The magic of 3-D metal printing

Deep in the basement of the agricultural and biosystems engineering building at Iowa State University, a tiny laser pings back and forth from the guts of a gargantuan 3-D printer, striking a thin layer of metal dust on a metal plate at precisely the right spots.

Within seconds, the outline of a pair of scissors begins to emerge as the laser continues its path back and forth hundreds and hundreds of times, melding the thin layers of dust brushed over the plate with an automated roller. Hours later, a perfectly formed pair of scissors is ready for snipping.

And scissors are one of the least interesting things created by this 3-D metal printer, which, experts say, is limited only by the imagination of its operator.

The $900,000 metal 3-D printer recently installed at Iowa State isn’t all that different from the plastic 3-D printers that have swept through the worlds of traditional manufacturing and high-tech entrepreneurship. In fact, 3-D printing is becoming so ubiquitous that researchers have printed everything from edible pizza to models of human hearts to prosthetics for amputees.

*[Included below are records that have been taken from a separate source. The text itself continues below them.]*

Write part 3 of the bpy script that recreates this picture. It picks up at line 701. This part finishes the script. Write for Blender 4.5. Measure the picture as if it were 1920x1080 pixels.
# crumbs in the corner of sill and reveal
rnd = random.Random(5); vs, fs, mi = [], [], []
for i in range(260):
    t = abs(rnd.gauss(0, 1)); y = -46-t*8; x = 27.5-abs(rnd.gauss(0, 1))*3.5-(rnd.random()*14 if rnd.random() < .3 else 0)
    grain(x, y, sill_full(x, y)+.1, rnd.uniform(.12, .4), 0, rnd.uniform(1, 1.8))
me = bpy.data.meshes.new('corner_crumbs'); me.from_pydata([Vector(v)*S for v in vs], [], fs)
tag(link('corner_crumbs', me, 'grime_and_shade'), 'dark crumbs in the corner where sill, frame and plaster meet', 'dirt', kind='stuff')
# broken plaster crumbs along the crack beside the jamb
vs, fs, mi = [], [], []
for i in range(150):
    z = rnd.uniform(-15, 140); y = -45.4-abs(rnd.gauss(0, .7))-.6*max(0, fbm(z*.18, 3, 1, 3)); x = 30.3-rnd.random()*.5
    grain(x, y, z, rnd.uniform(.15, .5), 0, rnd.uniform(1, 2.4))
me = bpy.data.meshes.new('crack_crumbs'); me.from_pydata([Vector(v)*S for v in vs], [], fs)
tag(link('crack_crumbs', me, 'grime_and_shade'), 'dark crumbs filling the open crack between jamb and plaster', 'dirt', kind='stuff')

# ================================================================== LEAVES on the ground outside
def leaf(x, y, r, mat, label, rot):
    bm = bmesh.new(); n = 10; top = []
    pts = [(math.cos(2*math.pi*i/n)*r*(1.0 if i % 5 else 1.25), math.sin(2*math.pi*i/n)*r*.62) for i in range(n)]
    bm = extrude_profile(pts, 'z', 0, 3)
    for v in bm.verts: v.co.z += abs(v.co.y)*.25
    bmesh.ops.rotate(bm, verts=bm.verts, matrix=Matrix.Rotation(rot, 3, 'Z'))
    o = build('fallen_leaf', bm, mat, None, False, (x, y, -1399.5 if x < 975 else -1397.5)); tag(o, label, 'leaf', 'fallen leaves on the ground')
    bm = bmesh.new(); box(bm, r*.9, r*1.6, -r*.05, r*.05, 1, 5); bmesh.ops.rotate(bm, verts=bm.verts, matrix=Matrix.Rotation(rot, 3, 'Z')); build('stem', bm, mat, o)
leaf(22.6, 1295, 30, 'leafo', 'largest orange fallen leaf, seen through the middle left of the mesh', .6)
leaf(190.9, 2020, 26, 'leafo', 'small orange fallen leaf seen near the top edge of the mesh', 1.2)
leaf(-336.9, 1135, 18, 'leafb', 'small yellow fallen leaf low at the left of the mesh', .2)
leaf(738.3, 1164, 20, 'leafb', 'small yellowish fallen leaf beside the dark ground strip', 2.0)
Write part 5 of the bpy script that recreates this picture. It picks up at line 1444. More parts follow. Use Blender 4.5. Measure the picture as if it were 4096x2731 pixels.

But experts say metal 3-D printers like the one at Iowa State are poised to alter the manufacturing process, since the mammoth machines can help companies build prototypes and line-ready parts more quickly and cheaply. And without the traditional constraints of machinery encumbering the design process, 3-D printers can create parts that would be impossible with popular manufacturing methods.

“I spent 25 years learning how I can’t make a part. There are a lot of limitations,” said Chris Hill, who, after building consumer appliances, now works with the new 3-D printer on Iowa State’s campus. “This particular process eliminates a lot of those limitations.”